Malaysia’s widening anti-graft probe zeroing in on high-profile corporate bailouts of the Mahathir era
Dr Mahathir’s two children have received extensions until sometime later this month to make the declarations.
While the anti-graft crackdown on high-profile individuals by Prime Minister Anwar Ibrahim’s administration has attracted widespread public attention, MACC officials and lawyers noted that the framing of firm corruption charges is unlikely to take place anytime soon.
“It is a lengthy and cumbersome process for both the accused and the (MACC) investigators because there will be a lot of to-ing and fro-ing in cases like this,” said one lawyer involved in the ongoing anti-graft crackdown, who declined to be named.
Still, the ongoing anti-graft campaign is expected to stir public debate and lift the lid on the controversial corporate bailouts during the regional financial crisis of the late 1990s that had become a source of serious friction between Dr Mahathir and Mr Anwar, who at the time was his No. 2.
While Dr Mahathir was bent on using state funds to protect troubled businessmen that his government had entrusted to take on quasi-official projects under the country’s privatisation programme, Mr Anwar, who was finance minister at the time, favoured a more free-market approach to deal with the country’s economic woes and advocated a policy of high interest rates to attract foreign funds to prop up the Malaysian currency, the ringgit, that had sharply fallen in value.
But the high interest rates choked economic activity and, more importantly, became a direct threat to Dr Mahathir’s economic model because it made it difficult for the well-connected political business groups to service their debts and finance big-ticket infrastructure projects.
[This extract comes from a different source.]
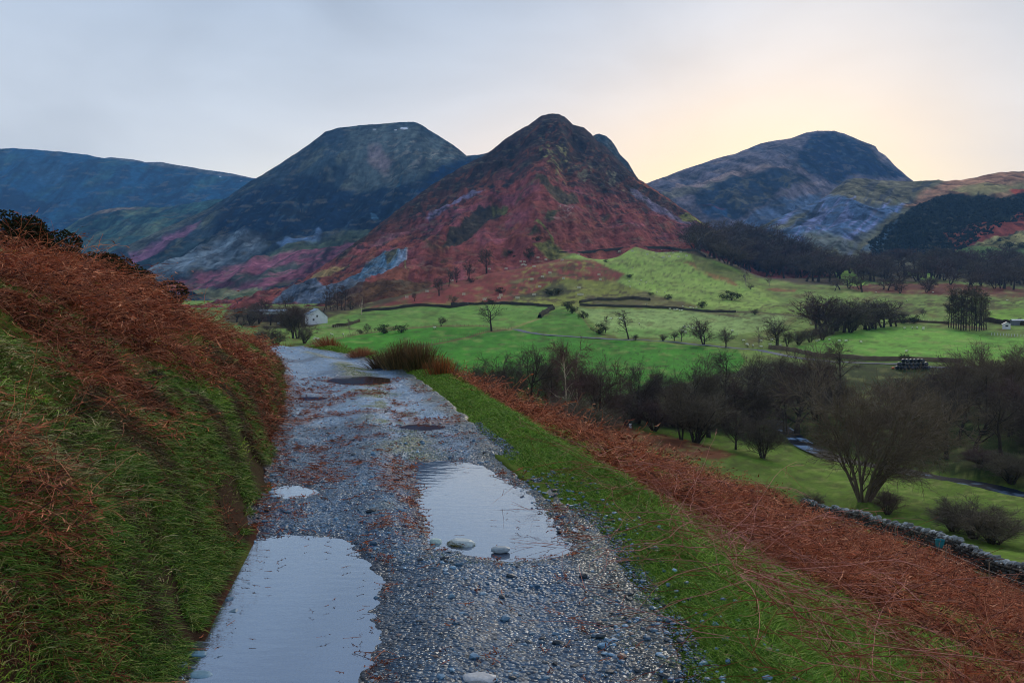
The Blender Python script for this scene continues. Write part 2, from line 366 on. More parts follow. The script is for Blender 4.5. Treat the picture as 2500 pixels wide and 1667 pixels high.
# far ground beyond the fells' feet
for x_, y_, z_ in ((-900, 2500, 10), (0, 2500, 20), (1200, 2500, 40), (0, 1400, 20), (500, 1600, 50), (-2500, 4000, 0), (2500, 4000, 0), (0, 9000, 0), (-6000, 9000, 0), (6000, 9000, 0), (300, 1100, 30), (100, 1050, 50),
                   (-3000, 0, 100), (3000, 0, 60), (0, -3000, 60), (700, 1400, 70), (120, 1200, 20), (-150, 1000, 12), (-3000, -3000, 80), (3000, -3000, 50)):
    CP.append((x_, y_, z_))
CP = np.array(CP)
def q_(x, y):
    r = np.sqrt(x * x + y * y) + 1e-6; k = np.log1p(r / 3.0) / r
    return x * k, y * k, r
def _fit():
    qx, qy, r = q_(CP[:, 0], CP[:, 1]); f = CP[:, 2] / (r + 4)
    n = len(CP); d = np.sqrt((qx[:, None] - qx) ** 2 + (qy[:, None] - qy) ** 2 + 2e-4)
    M = np.zeros((n + 3, n + 3)); M[:n, :n] = -d - np.eye(n) * 0.002; M[:n, n] = 1; M[:n, n + 1] = qx; M[:n, n + 2] = qy
    M[n, :n] = 1; M[n + 1, :n] = qx; M[n + 2, :n] = qy
    w = np.linalg.solve(M, np.concatenate([f, [0, 0, 0]])); return qx, qy, w
_QX, _QY, _QW = _fit()
def rbf(x, y):
    x = np.asarray(x, float); y = np.asarray(y, float); sh = x.shape; x = x.ravel(); y = y.ravel(); out = np.empty(len(x))
    n = len(_QX)
    for i in range(0, len(x), 20000):
        qx, qy, r = q_(x[i:i + 20000], y[i:i + 20000])
        d = np.sqrt((qx[:, None] - _QX) ** 2 + (qy[:, None] - _QY) ** 2 + 2e-4)
        out[i:i + 20000] = (-(d @ _QW[:n]) + _QW[n] + _QW[n + 1] * qx + _QW[n + 2] * qy) * (r + 4)
    return out.reshape(sh)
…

The bailout by state oil corporate Petronas of Mr Mirzan’s Konsortium Perkapalan was the first among a series of controversial corporate deals that sowed the seeds for the Mahathir-Anwar policy face-off that later morphed into a full-blown political battle that lingers to this day.
SOURCE OF FRICTION
Posting on social media in recent weeks, Dr Mahathir accused Mr Anwar of politically victimising his family and alleged that the ongoing MACC probe, which stems from disclosures in the Pandora Papers, were selective. The Pandora Papers are leaked documents that exposed the holdings of global politicians and other wealthy personalities in offshore tax havens.
He named several other individuals, including Deputy Prime Minister Ahmad Zahid Hamidi and Tengku Zafrul Aziz, who is the Investment, Trade and Industry Minister, who were cited in the leaked documents and yet are not facing any publicly known probe.
“But instead, my son (Mirzan) was threatened that if he does not take action that the prosecutors consider contrary to the allegations levelled against him, he will be imprisoned for five years. There was no mention that he will be brought to court,” Dr Mahathir said in a post on X, formerly known as Twitter.
Mr Anwar, who is being sued for defamation by Dr Mahathir, has accused his former boss of enriching members of his family and close business associates by awarding them lucrative government contracts.
The premier has also insisted in his responses in the defamation suit that Dr Mahathir had abused his position as premier to direct Petronas to take over the shipping assets belonging to Mr Mirzan despite his objections to the deal.